The song was about a California- and Seattle-based street performer, Artis the Spoonman, who’s seen and heard performing in the video. He’s the only person we see in motion; the band members are shown only in photos.




Chris Cornell said:

It's more about the paradox of who he is and what people perceive him as. He's a street musician, but when he's playing on the street, he is given a value and judged completely wrong by someone else. They think he's a street person, or he's doing this because he can't hold down a regular job. They put him a few pegs down on the social ladder because of how they perceive someone who dresses differently. The lyrics express the sentiment that I much more easily identify with someone like Artis than I would watch him play. . . .

I think we were fairly smart with "Spoonman" in that you really don't see us that much in the video. You see various pictures of us, but it's not quite the same as having us in your living room all the time. We're trying to maintain some degree of mystique about Soundgarden, I guess. I remember back when I was a kid, long before MTV, and the only way to see my favorite bands was to go to their concerts. It was an incredible experience. MTV has helped a lot of bands, but they've also helped rob a lot of groups of that special mystique. It's tough when you can see a great rock band on TV one second, then hit the clicker and be watching a soap opera or a sitcom the next. That's what rock and roll has become for some people.

"Fell on Black Days" seems to peel off the heavy outer surface of Soundgarden and reveal something more contemplative underneath. After Chris Cornell died at age 52, it was hard to hear him sing, over and over again: "How would I know that this would be my fate?"




Within one week after Chris Cornell's death in 2017, I listened to Soundgarden's last 4 albums straight through, then listed my 20 favorite Soundgarden songs. I wrote:
I . . . felt overwhelmed by the ocean of extraordinary material — relentlessly innovative and challenging, often jagged and angular, mostly heavy and dark, occasionally with gentle or bright spots, but never tranquil, always disturbed and searching for something better.
I ranked "The Day I Tried to Live" their #2 song, and their best from Superunknown. Cornell explained what he meant by the song:
It's about trying to step out of being patterned and closed off and reclusive, which I've always had a problem with. It's about attempting to be normal and just go out and be around other people and hang out. I have a tendency to sometimes be pretty closed off and not see people for long periods of time and not call anyone. It's actually, in a way, a hopeful song. Especially the lines "One more time around/Might do it," which is basically saying, "I tried today to understand and belong and get along with other people, and I failed, but I'll probably try again tomorrow." A lot of people misinterpreted that song as a suicide-note song. Taking the word "live" too literally. "The Day I Tried to Live" means more like the day I actually tried to open up myself and experience everything that's going on around me as opposed to blowing it all off and hiding in a cave.

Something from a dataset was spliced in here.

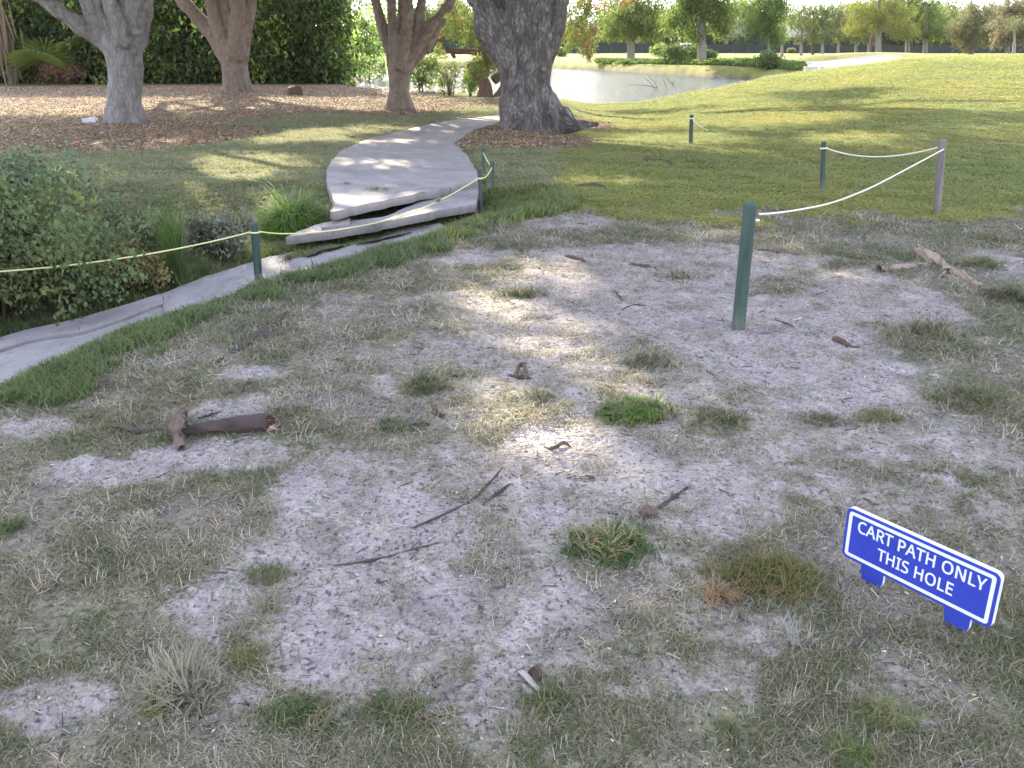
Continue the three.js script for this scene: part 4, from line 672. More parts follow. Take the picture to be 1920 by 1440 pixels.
// sand bunker on the bank of the green, and the concrete weir at the end of the pond
{
  const P = [], cx = 28.2, cd = 75.2, rings = 14, seg = 60, pos = [], idx = [], uv = [];
  for (let j = 0; j <= rings; j++) for (let i = 0; i < seg; i++) { const a = i / seg * 6.283, q = j / rings, f = 1 + 0.12 * Math.sin(a * 2 + 0.6) + 0.08 * Math.sin(a * 3), x = cx + 4.4 * q * f * Math.cos(a), d = cd + 3.3 * q * f * Math.sin(a); pos.push(x, smoothGround(x, d) + 0.07, -d); uv.push(x / 1.6, d / 1.6); }
  for (let j = 0; j < rings; j++) for (let i = 0; i < seg; i++) { const a = j * seg + i, b = j * seg + (i + 1) % seg; idx.push(a, b, a + seg, b, b + seg, a + seg); }
  const g = new THREE.BufferGeometry(); g.setAttribute('position', new THREE.Float32BufferAttribute(pos, 3)); g.setAttribute('uv', new THREE.Float32BufferAttribute(uv, 2)); g.setIndex(idx); g.computeVertexNormals();
  const m = new THREE.Mesh(g, new THREE.MeshStandardMaterial({ color: new THREE.Color().setRGB(0.30, 0.25, 0.23), map: soilC, roughness: 1, side: THREE.DoubleSide })); m.name = 'sand_bunker'; m.userData.kind = 'structure'; m.receiveShadow = true; scene.add(m);
  const q = at(1522, 132, 62), w = base('weir', 'pale concrete outlet wall with a dark opening at the end of the pond', 'weir', V(q.x, WATER, q.z)), cm = std([0.5, 0.48, 0.46]);
  const bx = (x, y, z, a, b, c) => { const g = new THREE.BoxGeometry(a, b, c); g.translate(x, y, z); return g; };
  w.scale.setScalar(0.82); part('wall', mergeGeometries([bx(-0.1, 0.75, 0, 1.1, 1.5, 0.3), bx(0.75, 0.75, 0, 0.4, 1.5, 0.5), bx(2.4, 0.55, 0, 2.4, 0.5, 0.3)]), cm, w); part('opening', bx(1.4, 0.35, -0.05, 0.9, 1.0, 0.2), std([0.02, 0.02, 0.02]), w);
  for (let i = 0; i < 16; i++) { const g = new THREE.IcosahedronGeometry(0.16 + 0.05 * R(), 1); g.scale(1.2, 0.8, 1); g.translate(0.9 + i * 0.27, 1.15 - i * 0.022 + 0.06 * R(), 0.25 + 0.1 * R()); part('stone', g, std(i % 2 ? [0.55, 0.5, 0.45] : [0.33, 0.3, 0.27]), w); }
}
// ---------------------------------------------------------------- bushes at the low path
{
  const r = rng(120), leaf = leafMat([0.15, 0.20, 0.08], 0.4);
  const big = (px, py, rx, ry, rz, n, label, seed, mat, geo, o = {}) => shrub({ name: 'path_bush', label, cat: 'bush', p: hit(px, py), rx, ry, rz, n, mat, geo, seed, carve: false, hollow: 0.62, rough: 0.6, pores: 0.3, s: [0.5, 1.2], stems: 22, stemC: [0.2, 0.17, 0.11], ...o });
  big(-35, 600, 0.85, 0.50, 0.6, 1500, 'big leafy green bush at the left edge behind the yellow rope', 501, leaf, clumpBush);
  big(105, 580, 0.5, 0.22, 0.45, 620, 'lower spreading leafy weeds between the big bush and the path', 502, leafMat([0.165, 0.21, 0.085], 0.35), clumpBush, { s: [0.5, 0.9] });
  big(245, 552, 0.4, 0.11, 0.26, 420, 'small olive and tan weed patch at the path edge', 503, leafMat([0.21, 0.19, 0.075], 0.3), clumpSmall, { s: [0.3, 0.6] });
  big(0, 420, 0.95, 0.27, 0.6, 620, 'dull green bush behind the big one at the left edge', 504, leafMat([0.15, 0.20, 0.11], 0.35), clumpBush, { s: [0.7, 1.1] });
  big(190, 500, 0.7, 0.17, 0.5, 500, 'low straggly green weeds behind the leafy bushes by the path', 506, leafMat([0.16, 0.195, 0.09], 0.35), clumpSmall, { s: [0.4, 0.8] });
  big(408, 492, 0.36, 0.15, 0.28, 170, 'small grey-green bush left of the rope post by the path', 505, leafMat([0.17, 0.18, 0.12], 0.3), clumpSmall, { s: [0.4, 0.8] });
}
function blades(n, spread, len, wid, seed, lean = 0.7, curl = 0.5) {   // a tuft: bent tapering blades of three segments
  const r = rng(seed), pos = [], nor = [], idx = [];
  for (let i = 0; i < n; i++) {
    const a = r() * 6.283, q = spread * Math.sqrt(r()), L = len * rr(0.55, 1.15, r), w = wid * rr(0.7, 1.2, r) / 2, b = r() * 6.283, th = lean * rr(0.25, 1.1, r);
    const c = V(q * Math.cos(a), 0, q * Math.sin(a)), out = V(Math.cos(b), 0, Math.sin(b)), side = V(-Math.sin(b), 0, Math.cos(b));
    let p = c.clone(), ang = th * 0.5; const k0 = pos.length / 3;
    for (let s = 0; s <= 3; s++) {
      const ww = w * (1 - s / 3.02), N = out.clone().multiplyScalar(-Math.cos(ang)).add(V(0, Math.sin(ang) + 0.6, 0)).normalize();
      for (const e of [-1, 1]) { pos.push(p.x + side.x * ww * e, p.y, p.z + side.z * ww * e); nor.push(N.x, N.y, N.z); }
      p = p.clone().addScaledVector(out, Math.sin(ang) * L / 3).add(V(0, Math.cos(ang) * L / 3, 0)); ang += curl * rr(0.4, 1.2, r) + th * 0.25;
      if (p.y < 0.004) p.y = 0.004;
    }
    for (let s = 0; s < 3; s++) { const k = k0 + s * 2; idx.push(k, k + 1, k + 2, k + 1, k + 3, k + 2); }
  }
  const g = new THREE.BufferGeometry(); g.setAttribute('position', new THREE.Float32BufferAttribute(pos, 3)); g.setAttribute('normal', new THREE.Float32BufferAttribute(nor, 3)); g.setIndex(idx);
  return g;
}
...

"Black Hole Sun" is by far the band's best-known song, which can make it hard to listen to with fresh ears. The song has a clear Beatles influence: the verse sounds like the chords could have been written by Paul McCartney and the vocal melody by John Lennon. Soundgarden's lead guitarist, Kim Thayil, once said:
We looked deep down inside the very core of our souls and there was a little Ringo sitting there. Oh sure, we like telling people it's John Lennon or George Harrison; but when you really look deep inside of Soundgarden, there's a little Ringo wanting to get out.



"Head Down" (written by the bassist, Ben Sheperd) is an engimatic departure from the usual hard rock of Soundgarden. Acoustic and electric guitars, bass, and drums intermingle in delightfully unexpected ways.

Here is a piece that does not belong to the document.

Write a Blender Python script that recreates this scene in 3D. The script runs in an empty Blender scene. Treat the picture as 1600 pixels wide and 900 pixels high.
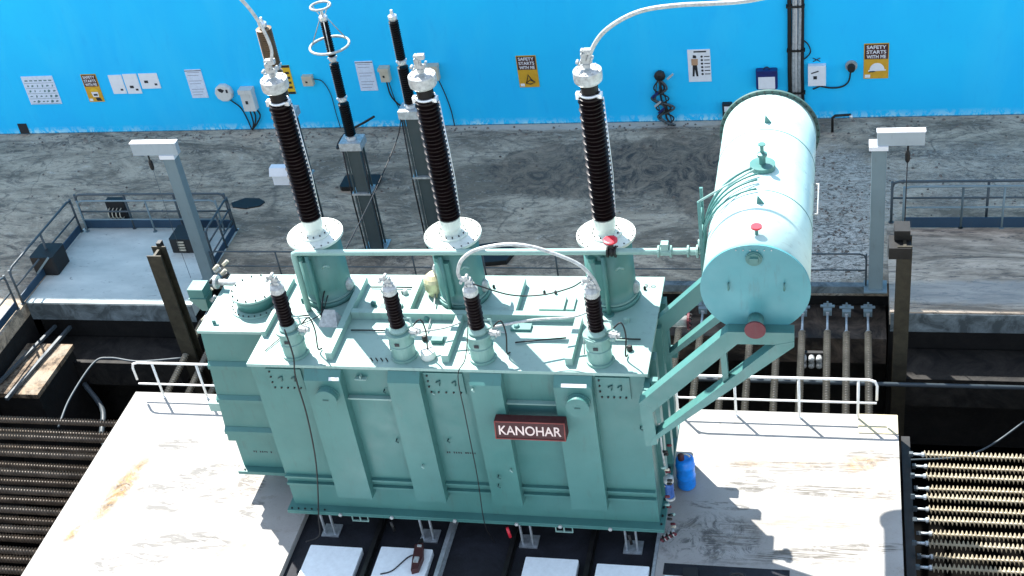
import bpy, math, random
from mathutils import Vector, Matrix
random.seed(7)
R = math.radians
S = bpy.context.scene
COL = S.collection

# ------------------------------------------------------------------ camera, sky, sun, exposure
yaw, pit, rol = R(-17.04), R(35.88), R(9.59)
fw = Vector((math.sin(yaw)*math.cos(pit), math.cos(yaw)*math.cos(pit), -math.sin(pit)))
rt = Vector((math.cos(yaw), -math.sin(yaw), 0))
dn = fw.cross(rt)
rt2 = rt*math.cos(rol) + dn*math.sin(rol)
dn2 = -rt*math.sin(rol) + dn*math.cos(rol)
cam = bpy.data.cameras.new('camera'); camo = bpy.data.objects.new('camera', cam); COL.objects.link(camo)
m = Matrix.Identity(4)
for i in range(3):
    m[i][0] = rt2[i]; m[i][1] = -dn2[i]; m[i][2] = -fw[i]
m[0][3], m[1][3], m[2][3] = 0, 0, 18
camo.matrix_world = m
cam.sensor_width = 36; cam.lens = 36*2102/1600; cam.clip_end = 2000; cam.clip_start = 0.1
S.camera = camo
w = bpy.data.worlds.new('World'); S.world = w; w.use_nodes = True
nt = w.node_tree; bg = nt.nodes['Background']
sky = nt.nodes.new('ShaderNodeTexSky'); sky.sky_type = 'NISHITA'; sky.sun_disc = False
sky.sun_elevation = R(53.6); sky.sun_rotation = R(320); sky.air_density = 1.0; sky.dust_density = 0.6
hs = nt.nodes.new('ShaderNodeHueSaturation'); hs.inputs['Saturation'].default_value = .64
nt.links.new(sky.outputs[0], hs.inputs['Color']); nt.links.new(hs.outputs[0], bg.inputs[0]); bg.inputs[1].default_value = 0.142
sun = bpy.data.lights.new('sun', 'SUN'); sun.energy = 5.0; sun.angle = R(0.5); sun.color = (1, .965, .91)
suno = bpy.data.objects.new('sun', sun); COL.objects.link(suno)
suno.rotation_euler = Vector((-.47, .56, .99)).to_track_quat('Z', 'Y').to_euler(); suno.location = (-20, 40, 60)
S.view_settings.view_transform = 'Standard'; S.view_settings.look = 'None'
S.view_settings.exposure = 1.45; S.view_settings.gamma = 1
S.render.resolution_x, S.render.resolution_y = 1024, 576

# ------------------------------------------------------------------ materials
class NT:
    def __init__(s, name, rough=.6, metal=0, spec=None):
        s.m = bpy.data.materials.new(name); s.m.use_nodes = True
        s.t = s.m.node_tree; s.b = s.t.nodes['Principled BSDF']
        s.b.inputs['Roughness'].default_value = rough; s.b.inputs['Metallic'].default_value = metal
        if spec is not None: s.b.inputs['Specular IOR Level'].default_value = spec
        s.co = s.n('TexCoord').outputs['Object']
    def n(s, k): return s.t.nodes.new('ShaderNode'+k)
    def l(s, a, b): s.t.links.new(a, b)
    def map(s, scale, rot=(0, 0, 0)):
        x = s.n('Mapping'); x.inputs['Scale'].default_value = scale; x.inputs['Rotation'].default_value = rot
        s.l(s.co, x.inputs['Vector']); return x.outputs[0]
    def noise(s, scale, det=5, rough=.6, vec=None, dist=0):
        x = s.n('TexNoise'); x.inputs['Scale'].default_value = scale; x.inputs['Detail'].default_value = det
        x.inputs['Roughness'].default_value = rough; x.inputs['Distortion'].default_value = dist
        s.l(vec if vec is not None else s.co, x.inputs['Vector']); return x.outputs['Fac']
    def ramp(s, f, stops):
        x = s.n('ValToRGB'); e = x.color_ramp.elements
        while len(e) < len(stops): e.new(.5)
        for i, (p, c) in enumerate(stops):
            e[i].position = p; e[i].color = (c, c, c, 1) if not isinstance(c, tuple) else (*c, 1)
        s.l(f, x.inputs[0]); return x.outputs[0]
    def mix(s, f, a, b, mode='MIX'):
        x = s.n('Mix'); x.data_type = 'RGBA'; x.blend_type = mode
        for v, i in ((f, 0), (a, 6), (b, 7)):
            if isinstance(v, (int, float)): x.inputs[i].default_value = v
            elif isinstance(v, tuple): x.inputs[i].default_value = (*v, 1)
            else: s.l(v, x.inputs[i])
        return x.outputs[2]
    def mul(s, a, b, op='MULTIPLY'):
        x = s.n('Math'); x.operation = op
        for i, v in enumerate((a, b)):
            if isinstance(v, (int, float)): x.inputs[i].default_value = v
            else: s.l(v, x.inputs[i])
        return x.outputs[0]
    def bump(s, h, st=.3, d=.02):
        x = s.n('Bump'); x.inputs['Strength'].default_value = st; x.inputs['Distance'].default_value = d
        s.l(h, x.inputs['Height']); s.l(x.outputs[0], s.b.inputs['Normal'])
    def spot(s, cx, cy, rx, ry, soft=.5, ang=0):           # soft elliptical mask lying on the ground at a real place
        x = s.n('Mapping'); x.vector_type = 'TEXTURE'
        x.inputs['Location'].default_value = (cx, cy, 0); x.inputs['Scale'].default_value = (rx, ry, 50)
        x.inputs['Rotation'].default_value = (0, 0, ang); s.l(s.co, x.inputs['Vector'])
        v = s.n('VectorMath'); v.operation = 'LENGTH'; s.l(x.outputs[0], v.inputs[0])
        nz = s.noise(2.2, 6, .7)
        a = s.mul(s.mul(v.outputs['Value'], s.mul(nz, .9), 'ADD'), .5)
        return s.ramp(a, [(.66-.28*soft, 1.), (.70, 0.)])
    def done(s, c=None):
        if c is not None:
            if isinstance(c, tuple): s.b.inputs['Base Color'].default_value = (*c, 1)
            else: s.l(c, s.b.inputs['Base Color'])
        return s.m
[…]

After Nine Inch Nails debuted in 1989 with the relatively accessible Pretty Hate Machine, then put out a sledgehammer of a record with the Broken EP in 1992, The Downward Spiral was a relevatory merging of the poppier and heavier elements of NIN, with a more exquisitely pieced-together production. The concept album about a suicidal man starts out with the hard-driving "Mr. Self Destruct," sounding not far from Broken. But then the second song, "Piggy," lets us know this is not just another Broken. The eerie synth tones floating over a cool-jazz rhythm section, providing the incongruous backdrop for the singer's obsessing over how "nothing can stop me now," sound like nothing we had ever heard before from NIN.



NIN is virtually a one-man band consisting of Trent Reznor in the studio, but the frenetic drums that disrupt the jazz vibe of "Piggy" are the only time he played real drums on the record. A different drummer gives an amazing performance of the song in this live video.

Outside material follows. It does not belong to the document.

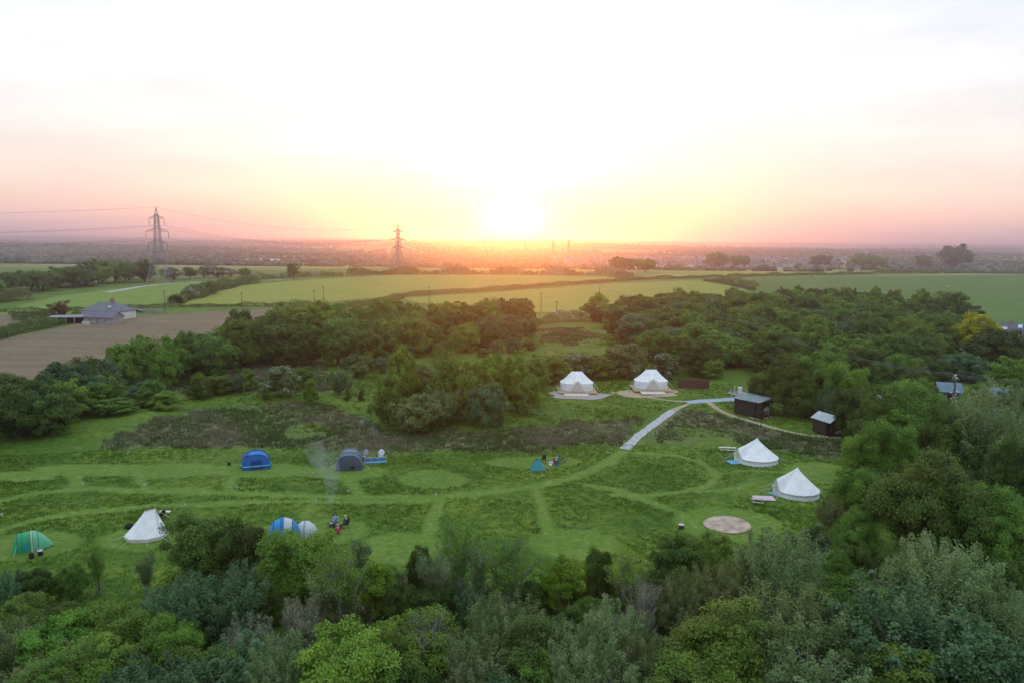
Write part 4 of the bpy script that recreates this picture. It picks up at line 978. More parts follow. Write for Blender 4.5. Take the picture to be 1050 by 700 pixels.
tingreen = mat('tin_roof_green', (0.10, 0.15, 0.16), 0.5, scale=1, col2=(0.16, 0.21, 0.215), spec=0.5)
blackm = mat('black_fabric', (0.012, 0.012, 0.014), 0.8)
blackmetal = mat('black_metal', (0.02, 0.02, 0.022), 0.5)
steel = mat('grey_steel', (0.30, 0.31, 0.33), 0.5, metal=0.3)
white = mat('white_plastic', (0.66, 0.66, 0.66), 0.5)
glass = mat('dark_glass', (0.02, 0.025, 0.03), 0.15, spec=0.6)
bluegs = mat('groundsheet_blue', (0.07, 0.32, 0.50), 0.6)
FL = {n: mat('nylon_'+n, c, rough=0.55, var=0.06, trans=0.2, spec=0.4) for n, c in dict(
  green=(0.02, 0.30, 0.13), lgreen=(0.13, 0.46, 0.27), cream=(0.45, 0.55, 0.35), seam=(0.005, 0.10, 0.075), blue=(0.008, 0.10, 0.36), mblue=(0.015, 0.19, 0.50), skyblue=(0.01, 0.24, 0.56),
  dblue=(0.008, 0.05, 0.22), trim=(0.12, 0.55, 0.62), grey=(0.085, 0.13, 0.17), lgrey=(0.16, 0.23, 0.28), dgrey=(0.045, 0.065, 0.09), white=(0.46, 0.50, 0.53), teal=(0.03, 0.26, 0.28), lteal=(0.13, 0.36, 0.36), dteal=(0.01, 0.07, 0.09), red=(0.5, 0.03, 0.03), yellow=(0.5, 0.35, 0.08)).items()}
def guys(t, pairs, m, rad=0.022, name='guy_rope'):
    for a_, b_ in pairs:
        mb = MB(); mb.tube([a_, b_], rad, 4); mb.build(name, m, t)
def bell(px, py, label, wpx=44, hgt=3.0, door=math.pi, cap=0.22, group=None):
    g = at(px, py); r_ = wpx*g.y/F/2/(vec(px, py).y)
    t = empty('bell_tent', g); tag(t, label, 'bell tent', group)
    NS = 72; NR = 9; wall = 0.62; mb = MB(); vs = []
    def eave(a_):
        d = abs((a_-door+math.pi) % (2*math.pi)-math.pi); dz_ = max(0, 1-d/0.30); sc = abs(math.sin(a_*8))  # 16 guy points
        return r_*(1+0.025*(1-sc)) , wall + 1.25*dz_ + 0.03*sc, dz_
    for i_ in range(NR+1):
        t_ = i_/NR
        for j in range(NS):
            a_ = 2*math.pi*j/NS; R_, ez, dz_ = eave(a_); sg = 0.10*math.sin(math.pi*t_)*abs(math.sin(a_*8))*0.6
            q = cap*0.25 + (R_-cap*0.25)*t_; z_ = hgt-(hgt-ez)*(t_**(0.86+0.14*dz_)) - sg
            vs.append((q*math.cos(a_), q*math.sin(a_), z_))
    fs = [(i_*NS+j, (i_+1)*NS+j, (i_+1)*NS+(j+1) % NS, i_*NS+(j+1) % NS) for i_ in range(NR) for j in range(NS)]
    mb.add(vs, fs); mb.add([(0, 0, hgt+0.10)]+vs[:NS], [(0, j+1, (j+1) % NS+1) for j in range(NS)])
    mb.build('roof', canvas, t, smooth=True)
    mb = MB(); vs = []
    for z_, k_ in ((0.0, 0.99), (0.3, 0.985), (1, 0.975)):
        for j in range(NS): a_ = 2*math.pi*j/NS; R_, ez, dz_ = eave(a_); vs.append((R_*k_*math.cos(a_), R_*k_*math.sin(a_), max(0.02, ez-0.03)*z_))
    mb.add(vs, [(i_*NS+j, i_*NS+(j+1) % NS, (i_+1)*NS+(j+1) % NS, (i_+1)*NS+j) for i_ in range(2) for j in range(NS)]); mb.build('wall', canvas, t, smooth=True)
    mb = MB(); vs = []                                              # valance along the eave
    for z_ in (0.03, -0.11):
        for j in range(NS): a_ = 2*math.pi*j/NS; R_, ez, dz_ = eave(a_); vs.append(((R_+0.02)*math.cos(a_), (R_+0.02)*math.sin(a_), ez+z_+(0.03*math.sin(j*3) if z_ < 0 else 0)))
    mb.add(vs, [(NS+j, NS+(j+1) % NS, (j+1) % NS, j) for j in range(NS)]); mb.build('valance', trim, t)
    ca, sa = math.cos(door), math.sin(door); mb = MB()
    for s_ in (-1, 1):
        c2 = door+s_*0.20; mb.add([((r_+0.03)*ca, (r_+0.03)*sa, 1.75), ((r_+0.03)*ca, (r_+0.03)*sa, 0.05), ((r_+.03)*math.cos(c2), (r_+.03)*math.sin(c2), 0.05), ((r_+.03)*math.cos(door+s_*.12), (r_+.03)*math.sin(door+s_*.12), 1.2)], [(0, 1, 2, 3) if s_ > 0 else (3, 2, 1, 0)])
    mb.build('door', canvas_cream, t)
    mb = MB(); mb.box(((r_+0.55)*ca, (r_+0.55)*sa, 0.06), (1.5, 1.5, 0.04), door); mb.build('doormat', bluegs, t)
    pr = []
    for k_ in range(16):
        a_ = math.pi/16+k_*math.pi/8; R_, ez, _ = eave(a_); pr.append(((R_*math.cos(a_), R_*math.sin(a_), ez), ((R_+1.3)*math.cos(a_), (R_+1.3)*math.sin(a_), 0.03)))
    pr.append(((r_*ca, r_*sa, 1.87), ((r_+2.6)*ca, (r_+2.6)*sa, 0.03)))
    guys(t, pr, ropeg)
    return t
bell(775, 472, 'white bell tent nearer the huts, on grass below the brown slope', 43, 3.0, door=R(196), group=None)
bell(816, 506, 'white bell tent nearest the great round tree, with a chequered rug at its door', 45, 3.05, door=R(190))

def deck_tent(px, py, label, wpx, group=None):
    g = at(px, py); W_ = wpx*g.y/F
    t = empty('deck_tent', g); tag(t, label, 'bell tent', group)
    hx, hy = W_/2, W_*0.36; NS = 96; NR = 9; D0 = 0.45; hgt = 3.45+D0; ev = 1.35+D0
    def pe(a_):
        ca, sa = math.cos(a_), math.sin(a_); p_ = 0.75
        x = hx*np.sign(ca)*abs(ca)**p_; y = hy*np.sign(sa)*abs(sa)**p_
        d = max(0, 1-abs(x)/0.95) if sa < 0 else 0
        apx = (W_*0.155)*max(-1, min(1, ca*2.2)); return x, y-0.25*d, ev+0.10*abs(math.cos(a_*8))+0.62*d, apx, d
    mb = MB(); vs = []
    for i_ in range(NR+1):
        t_ = i_/NR
        for j in range(NS):
            x, y, ez, ax, d = pe(2*math.pi*j/NS); vs.append((ax+(x-ax)*t_, y*t_, ez+(hgt-ez)*(1-t_)**1.22 if d < .2 else ez+(hgt-ez)*(1-t_)**1.1))
    mb.add(vs, [(i_*NS+j, (i_+1)*NS+j, (i_+1)*NS+(j+1) % NS, i_*NS+(j+1) % NS) for i_ in range(NR) for j in range(NS)]); mb.build('roof', canvas, t, smooth=True)
    mb = MB(); vs = []
    for z_ in (0, 1):
        for j in range(NS): x, y, ez, ax, d = pe(2*math.pi*j/NS); vs.append((x*.985, y*.985, D0+(ez-D0-0.02)*z_))
    mb.add(vs, [(j, (j+1) % NS, NS+(j+1) % NS, NS+j) for j in range(NS)]); mb.build('wall', canvas, t, smooth=True)
    yf = -hy-0.30; mb = MB()                                        # cream A-shaped door front
    mb.add([(-1.25, yf, D0+0.02), (0, yf-0.03, D0+1.85), (1.25, yf, D0+0.02), (0, yf-0.03, D0+0.02)], [(0, 3, 1), (3, 2, 1)])
    dr = mb.build('door', canvas_cream, t)
    mb = MB(); mb.box((0, yf-0.05, D0+0.8), (0.05, 0.03, 1.5)); mb.tube([(-1.25, yf-.04, D0+.03), (0, yf-.06, D0+1.87), (1.25, yf-.04, D0+.03)], 0.03, 4); mb.build('zip', trim, dr)
    mb = MB()
    nb = 14
    for k_ in range(nb): mb.box((0, -hy-0.9+(2*hy+1.2)*(k_+.5)/nb, D0-0.06), (W_+1.0, (2*hy+1.2)/nb-0.02, 0.05))
    for k_ in range(5): mb.box((-W_/2+W_*k_/4, 0, (D0-0.1)/2), (0.14, 2*hy, D0-0.1))
    mb.box((0, -hy-0.92, D0-0.16), (W_+1.0, 0.05, 0.22))
    mb.build('deck', woodm, t)
    mb = MB()
    for k_ in range(10): mb.box((-0.35, -hy-1.15-0.21*k_, D0-0.16), (W_*0.72, 0.19, 0.05))
    mb.box((-0.35, -hy-3.15, D0-0.26), (W_*0.72, 0.06, 0.2))
    for k_ in (-1, 0, 1): mb.box((-0.35+k_*W_*.33, -hy-3.0, 0.08), (0.14, 0.14, 0.36))
    mb.build('porch', palewood, t)
    guys(t, [((s_*hx, 0.6*q, ev), (s_*(hx+1.4), 0.9*q, 0.02)) for s_ in (-1, 1) for q in (-1, 1)] + [((x, hy, ev), (x*1.1, hy+1.5, 0.02)) for x in (-1.8, 0, 1.8)], rope)
    return t
deck_tent(591, 401, 'left of two white canvas tents on wooden decks, on a pale stony pad', 34.5)
deck_tent(667, 399, 'right of two white canvas tents on wooden decks, beside the brown fence', 34.5)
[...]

"March of the Pigs" is so heavy you might not notice that most of the heavy parts are in 7/8 time (so you can steadily count to 7 and keep following the beat — except when he throws in an extra beat). The heaviness subsides into a rare moment of brightness on this otherwise bleak album: "And doesn't it make you feel better? . . . And everything is all right."




"Closer" is probably the most famous NIN song, even though one of the main words in the chorus had to be muted when it was played on the radio. (Here's the unedited version of the video — I can't embed it on the blog because it has fleeting artistic nudity.)




"The Becoming" uses disturbing noises to evoke "this noise inside my head."




The 13th song, "The Downward Spiral," describes the suicide. Then the album comes to a close with the slow, stark "Hurt," a song of staggering emotion. The most often quoted lyrics are probably the first lines, about self-harm. I prefer to focus on the hopeful last verse, where the singer (the ghost of the man who just killed himself?) looks back at his life:
If I could start again
A million miles away
I will keep myself
I would find a way
And wow, the combination of music and video on that last line . . . !




I remember having a conversation with two friends of mine who were both big NIN fans, and one of them commented that NIN is so depressing. The other friend and I immediately and almost in unison responded that we don't feel depressed at all listening to NIN. Precisely because Trent Reznor is working through so many negative feelings so intensely, his music can be profoundly energizing in a way that can make cheerful music seem beside the point. ("And doesn't it make you feel better?")

In my post on my favorite Soundgarden songs, I quoted Chris Cornell expressing a similar sentiment: "I’ve always liked depressing music because a lot of times listening to it when you’re down can actually make you feel less depressed." I'm sorry he couldn't find that kind of uplift on the terrible night when he killed himself right after Soundgarden played its last concert.

But I'm glad NIN is "still right here," playing famously great live shows after a remarkable 30 years, keeping some of the most strangely beautiful music of 1994 alive.